The example of Picasso is not only relevant to artists. It is because he is an artist that we can observe his experience more easily. His experience proves that success and honour, as offered by bourgeois society, should no longer tempt anyone. It is no longer a question of refusing on principle, but of refusing for the sake of self-preservation. The time when the bourgeoisie could offer true privileges has passed. What they offer now is not worth having.
The example of Picasso is also an example of a failure of revolutionary nerve — on his part in 1917, on the part of the French Communist Party in 1945. To sustain such nerve one must be convinced that there will be another kind of success: a success which will operate in a field connecting, for the first time ever, the most complex imaginative constructions of the human mind and the liberation of all those peoples of the world who until now have been forced to be simple, and of whom Picasso has always wished to be the representative.
1 Seeker & Warburg, 1963.
3. A LAST TRIBUTE
The paintings which Picasso made as an old man, between the ages of seventy and ninety, were for the most part only shown in public after his death, and after this book was written. The majority of them show women or couples observed or imagined as sexual beings. I have already pointed out a parallel with the late poems of W. B. Yeats:
You think it horrible that lust and rage
Should dance attention upon my old age;
They were not such a plague when I was young;
What else have I to spur me into song?
Why does such an obsession so suit the medium of painting? Why does painting make it so eloquent?
Once more, Picasso forces us to question the nature of art and, for this, one must again be grateful to the ferocious, untameable, and unflinching old man.
Before attempting an answer to the question, let us clear the ground a little. Freudian analysis, whatever else it may offer in other circumstances, is of no great help here, because it is concerned primarily with symbolism and the unconscious. Whereas the question I’m asking addresses the immediately physical and the evidently conscious.
Nor, I think, do philosophers of the obscene — like the eminent Bataille — help a great deal because again, but in a different way, they tend to be too literary and psychological for the question. We have to think quite simply, about pigment and the look of bodies.
The first image ever painted displayed the bodies of animals. Since then, most paintings in the world have shown bodies of one kind or another. This is not to belittle landscape or other later genres, nor is it to establish a hierarchy. Yet if one remembers that the first, the basic, purpose of painting is to conjure up the presence of something which is not there, it is not surprising that what is usually conjured up are bodies. It is their presence which we need in our collective or individual solitude to console, strengthen, encourage, or inspire us. Paintings keep our eyes company. And company usually involves bodies.
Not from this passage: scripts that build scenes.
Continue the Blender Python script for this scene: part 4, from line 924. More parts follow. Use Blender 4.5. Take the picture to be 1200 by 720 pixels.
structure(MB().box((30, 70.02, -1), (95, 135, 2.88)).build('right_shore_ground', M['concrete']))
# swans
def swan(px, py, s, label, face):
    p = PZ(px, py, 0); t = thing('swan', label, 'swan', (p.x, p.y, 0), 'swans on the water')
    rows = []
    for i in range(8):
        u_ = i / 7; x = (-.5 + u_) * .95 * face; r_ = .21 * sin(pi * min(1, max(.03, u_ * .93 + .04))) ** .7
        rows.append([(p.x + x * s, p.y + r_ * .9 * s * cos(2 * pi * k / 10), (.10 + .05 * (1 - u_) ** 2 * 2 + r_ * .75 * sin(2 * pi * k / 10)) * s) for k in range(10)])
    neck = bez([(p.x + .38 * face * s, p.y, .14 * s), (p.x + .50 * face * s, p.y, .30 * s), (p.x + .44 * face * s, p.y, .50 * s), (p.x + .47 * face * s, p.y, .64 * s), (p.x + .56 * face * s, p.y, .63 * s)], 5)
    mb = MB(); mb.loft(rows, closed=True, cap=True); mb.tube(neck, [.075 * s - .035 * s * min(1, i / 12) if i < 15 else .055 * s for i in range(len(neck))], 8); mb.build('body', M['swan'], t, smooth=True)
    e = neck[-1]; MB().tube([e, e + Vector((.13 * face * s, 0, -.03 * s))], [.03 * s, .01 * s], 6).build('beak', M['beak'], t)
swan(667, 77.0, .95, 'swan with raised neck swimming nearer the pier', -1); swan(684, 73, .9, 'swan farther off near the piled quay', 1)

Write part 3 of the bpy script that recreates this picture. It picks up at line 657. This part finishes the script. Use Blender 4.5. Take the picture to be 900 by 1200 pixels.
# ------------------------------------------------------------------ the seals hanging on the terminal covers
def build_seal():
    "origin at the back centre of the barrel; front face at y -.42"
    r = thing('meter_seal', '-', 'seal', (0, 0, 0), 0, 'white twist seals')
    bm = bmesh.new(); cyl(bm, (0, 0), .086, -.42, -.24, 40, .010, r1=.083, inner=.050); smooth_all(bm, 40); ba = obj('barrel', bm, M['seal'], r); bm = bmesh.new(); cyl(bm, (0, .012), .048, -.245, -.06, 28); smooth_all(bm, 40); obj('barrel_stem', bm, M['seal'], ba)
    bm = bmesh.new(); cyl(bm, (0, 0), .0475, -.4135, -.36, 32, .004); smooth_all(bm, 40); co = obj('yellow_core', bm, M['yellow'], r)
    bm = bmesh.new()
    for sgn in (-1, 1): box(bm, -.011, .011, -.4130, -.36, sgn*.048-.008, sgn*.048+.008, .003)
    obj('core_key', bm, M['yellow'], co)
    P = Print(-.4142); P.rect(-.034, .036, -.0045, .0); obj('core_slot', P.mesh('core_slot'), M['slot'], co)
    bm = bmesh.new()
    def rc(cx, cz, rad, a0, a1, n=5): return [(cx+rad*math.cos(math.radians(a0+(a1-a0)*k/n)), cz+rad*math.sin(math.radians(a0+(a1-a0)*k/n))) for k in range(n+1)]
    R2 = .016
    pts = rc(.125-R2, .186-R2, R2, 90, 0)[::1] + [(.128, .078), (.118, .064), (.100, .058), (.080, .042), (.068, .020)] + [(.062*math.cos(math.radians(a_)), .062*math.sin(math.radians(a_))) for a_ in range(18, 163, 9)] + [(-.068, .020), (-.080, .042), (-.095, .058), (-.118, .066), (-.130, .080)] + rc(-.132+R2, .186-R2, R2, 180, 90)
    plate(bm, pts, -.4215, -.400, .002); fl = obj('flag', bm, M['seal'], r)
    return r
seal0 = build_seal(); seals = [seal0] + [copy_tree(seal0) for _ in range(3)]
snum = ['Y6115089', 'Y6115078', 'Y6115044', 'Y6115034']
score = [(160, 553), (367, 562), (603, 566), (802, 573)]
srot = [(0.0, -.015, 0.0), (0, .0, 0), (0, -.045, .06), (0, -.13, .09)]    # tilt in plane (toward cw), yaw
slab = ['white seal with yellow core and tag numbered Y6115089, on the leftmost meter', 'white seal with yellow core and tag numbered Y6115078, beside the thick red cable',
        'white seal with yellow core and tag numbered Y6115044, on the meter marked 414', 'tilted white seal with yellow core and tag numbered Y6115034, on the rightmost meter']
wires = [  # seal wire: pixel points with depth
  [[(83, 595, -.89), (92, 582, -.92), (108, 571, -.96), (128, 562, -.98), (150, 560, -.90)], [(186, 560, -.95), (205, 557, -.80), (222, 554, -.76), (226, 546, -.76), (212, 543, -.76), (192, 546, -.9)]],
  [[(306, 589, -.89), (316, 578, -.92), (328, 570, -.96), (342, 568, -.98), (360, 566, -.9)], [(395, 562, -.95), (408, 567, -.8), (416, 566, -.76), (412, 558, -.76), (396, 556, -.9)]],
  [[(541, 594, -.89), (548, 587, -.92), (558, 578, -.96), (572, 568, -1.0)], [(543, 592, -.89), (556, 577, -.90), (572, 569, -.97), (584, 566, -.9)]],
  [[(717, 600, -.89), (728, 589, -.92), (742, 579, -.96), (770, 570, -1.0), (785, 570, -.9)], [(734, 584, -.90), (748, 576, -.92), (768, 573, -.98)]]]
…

Let us now — at the risk of colossal simplification — consider the different arts. Narrative stories involve action: they have a beginning and an end in time. Poetry addresses the heart, the wound, the dead — everything which has its being within the realm of our inter-subjectivities. Music is about what is behind the given: the wordless, the invisible, the unconstrained. Theatre re-enacts the past. Painting is about the physical, the palpable, and the immediate. (The insurmountable problem facing abstract art was to overcome this.) The art closest to painting is dance. Both derive from the body, both evoke the body, both in the first sense of the word are physical. The important difference is that dance, like narration and theatre, has a beginning and an end and so exists in time, whereas painting is instantaneous. (Sculpture is in a category by itself: it is more obviously static than painting, often lacks colour, and is usually without a frame and therefore less intimate — all of which demands another essay.)
Painting, then, offers palpable, instantaneous, unswerving, continuous, physical presence. It is the most immediately sensuous of the arts. Body to body. One of them being the spectator’s. This is not to say that the aim of every painting is sensuous; the aim of many paintings is ascetic. Messages deriving from the sensuous change from century to century, according to ideology. Equally, the role of gender changes. For example, paintings can present women as a passive sex object, as an active sexual partner, as somebody to be feared, as a goddess, as a loved human being. Yet, however the art of painting is used, its use begins with a deep sensuous charge which is then transmitted in one direction or another. Think of a painted skull, a painted lily, a carpet, a red curtain, a corpse — and in every case, whatever the conclusion may be, the beginning (if the painting is alive) is a sensuous shock.